(GIVEN REQUEST):
Among these lines, how many include "part"? Answer only with the number.

# # # # # # #

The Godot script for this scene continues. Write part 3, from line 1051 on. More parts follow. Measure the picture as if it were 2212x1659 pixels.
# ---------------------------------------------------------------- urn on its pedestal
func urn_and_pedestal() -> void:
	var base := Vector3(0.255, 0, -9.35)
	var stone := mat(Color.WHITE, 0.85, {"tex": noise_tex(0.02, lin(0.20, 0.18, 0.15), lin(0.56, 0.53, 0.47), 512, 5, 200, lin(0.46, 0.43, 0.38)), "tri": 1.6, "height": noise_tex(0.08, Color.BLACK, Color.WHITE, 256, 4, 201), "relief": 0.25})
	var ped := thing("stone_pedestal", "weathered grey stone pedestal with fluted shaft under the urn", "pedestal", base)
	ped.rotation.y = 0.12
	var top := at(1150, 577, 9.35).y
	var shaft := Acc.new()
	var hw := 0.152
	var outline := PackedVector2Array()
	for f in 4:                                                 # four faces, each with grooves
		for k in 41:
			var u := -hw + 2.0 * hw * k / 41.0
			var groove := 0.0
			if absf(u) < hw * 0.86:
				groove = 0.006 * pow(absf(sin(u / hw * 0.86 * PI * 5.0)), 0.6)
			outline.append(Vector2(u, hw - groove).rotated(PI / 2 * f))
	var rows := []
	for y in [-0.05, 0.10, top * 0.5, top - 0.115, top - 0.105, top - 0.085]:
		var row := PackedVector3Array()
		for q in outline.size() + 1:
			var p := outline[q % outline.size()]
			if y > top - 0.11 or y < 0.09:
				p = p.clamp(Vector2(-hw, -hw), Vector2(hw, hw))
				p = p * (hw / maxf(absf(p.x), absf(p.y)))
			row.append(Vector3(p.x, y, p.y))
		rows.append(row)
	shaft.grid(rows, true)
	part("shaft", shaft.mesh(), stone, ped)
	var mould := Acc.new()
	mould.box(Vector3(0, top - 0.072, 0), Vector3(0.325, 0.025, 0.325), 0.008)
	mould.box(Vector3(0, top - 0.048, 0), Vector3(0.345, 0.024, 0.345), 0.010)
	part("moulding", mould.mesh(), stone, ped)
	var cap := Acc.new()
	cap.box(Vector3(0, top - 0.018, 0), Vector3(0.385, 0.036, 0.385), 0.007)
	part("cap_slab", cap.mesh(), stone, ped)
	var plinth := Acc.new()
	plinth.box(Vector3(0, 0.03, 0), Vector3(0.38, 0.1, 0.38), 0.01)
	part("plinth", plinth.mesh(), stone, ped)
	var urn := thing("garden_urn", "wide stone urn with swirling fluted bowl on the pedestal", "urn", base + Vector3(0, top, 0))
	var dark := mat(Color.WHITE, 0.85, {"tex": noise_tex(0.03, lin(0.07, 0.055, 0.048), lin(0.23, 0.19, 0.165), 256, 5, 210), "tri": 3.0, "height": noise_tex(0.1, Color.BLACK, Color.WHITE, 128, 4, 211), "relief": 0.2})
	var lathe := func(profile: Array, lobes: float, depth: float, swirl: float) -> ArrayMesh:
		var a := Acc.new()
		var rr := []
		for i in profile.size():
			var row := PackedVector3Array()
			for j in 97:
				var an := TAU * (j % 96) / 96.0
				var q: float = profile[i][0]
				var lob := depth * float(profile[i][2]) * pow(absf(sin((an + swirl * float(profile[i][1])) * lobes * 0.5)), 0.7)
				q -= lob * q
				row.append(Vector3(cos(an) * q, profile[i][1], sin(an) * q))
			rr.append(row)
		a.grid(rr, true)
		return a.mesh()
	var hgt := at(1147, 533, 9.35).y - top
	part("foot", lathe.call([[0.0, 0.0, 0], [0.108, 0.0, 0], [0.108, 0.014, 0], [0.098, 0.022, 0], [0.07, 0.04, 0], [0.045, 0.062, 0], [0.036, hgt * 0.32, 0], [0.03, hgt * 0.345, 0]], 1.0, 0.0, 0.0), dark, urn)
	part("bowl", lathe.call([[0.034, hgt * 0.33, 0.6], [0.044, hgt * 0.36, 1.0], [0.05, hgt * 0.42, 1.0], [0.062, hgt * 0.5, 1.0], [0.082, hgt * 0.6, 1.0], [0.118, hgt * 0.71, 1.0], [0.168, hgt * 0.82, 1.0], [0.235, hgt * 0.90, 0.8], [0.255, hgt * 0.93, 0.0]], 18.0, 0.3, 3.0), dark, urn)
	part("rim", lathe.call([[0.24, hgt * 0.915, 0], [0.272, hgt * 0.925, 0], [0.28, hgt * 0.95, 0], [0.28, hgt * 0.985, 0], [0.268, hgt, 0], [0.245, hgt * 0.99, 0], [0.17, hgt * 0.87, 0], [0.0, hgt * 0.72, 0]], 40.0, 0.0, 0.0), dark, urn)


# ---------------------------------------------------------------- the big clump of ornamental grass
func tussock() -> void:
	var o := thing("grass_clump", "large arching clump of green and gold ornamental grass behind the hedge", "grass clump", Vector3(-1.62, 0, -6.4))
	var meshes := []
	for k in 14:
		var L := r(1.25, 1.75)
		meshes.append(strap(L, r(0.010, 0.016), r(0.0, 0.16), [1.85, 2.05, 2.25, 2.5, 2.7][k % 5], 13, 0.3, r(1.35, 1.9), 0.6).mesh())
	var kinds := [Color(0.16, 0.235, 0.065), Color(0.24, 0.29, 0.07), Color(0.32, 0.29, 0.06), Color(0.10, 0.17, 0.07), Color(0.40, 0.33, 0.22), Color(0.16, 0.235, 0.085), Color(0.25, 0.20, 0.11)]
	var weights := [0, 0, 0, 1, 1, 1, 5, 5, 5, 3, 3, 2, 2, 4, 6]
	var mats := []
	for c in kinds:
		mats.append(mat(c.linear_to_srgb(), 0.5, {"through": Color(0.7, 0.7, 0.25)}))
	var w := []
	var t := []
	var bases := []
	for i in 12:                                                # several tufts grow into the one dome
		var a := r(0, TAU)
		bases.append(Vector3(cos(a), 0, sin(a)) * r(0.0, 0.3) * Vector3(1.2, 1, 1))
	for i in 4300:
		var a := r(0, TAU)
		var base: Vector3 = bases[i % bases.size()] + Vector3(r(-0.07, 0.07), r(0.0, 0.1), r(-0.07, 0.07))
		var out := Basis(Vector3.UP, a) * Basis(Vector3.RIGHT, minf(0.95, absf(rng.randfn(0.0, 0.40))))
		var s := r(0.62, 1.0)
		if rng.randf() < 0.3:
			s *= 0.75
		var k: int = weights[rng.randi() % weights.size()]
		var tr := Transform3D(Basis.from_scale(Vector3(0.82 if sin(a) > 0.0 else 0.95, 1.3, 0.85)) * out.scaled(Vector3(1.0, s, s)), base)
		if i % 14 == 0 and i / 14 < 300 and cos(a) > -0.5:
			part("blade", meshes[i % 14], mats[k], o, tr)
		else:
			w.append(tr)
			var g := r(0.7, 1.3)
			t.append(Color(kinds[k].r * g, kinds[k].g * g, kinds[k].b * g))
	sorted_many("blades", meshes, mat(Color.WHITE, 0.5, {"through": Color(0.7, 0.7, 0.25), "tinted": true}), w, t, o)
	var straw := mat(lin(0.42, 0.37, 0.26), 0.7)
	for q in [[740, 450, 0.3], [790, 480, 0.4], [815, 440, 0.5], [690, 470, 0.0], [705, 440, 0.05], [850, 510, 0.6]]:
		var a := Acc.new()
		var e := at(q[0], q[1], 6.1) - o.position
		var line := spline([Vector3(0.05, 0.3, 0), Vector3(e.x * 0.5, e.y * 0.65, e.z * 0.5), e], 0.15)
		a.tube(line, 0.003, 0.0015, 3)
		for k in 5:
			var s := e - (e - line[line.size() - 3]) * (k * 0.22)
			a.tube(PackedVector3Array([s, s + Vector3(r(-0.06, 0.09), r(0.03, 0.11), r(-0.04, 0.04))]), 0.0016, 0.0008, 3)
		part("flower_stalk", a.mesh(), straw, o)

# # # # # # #

(ANSWER IN FULL):
10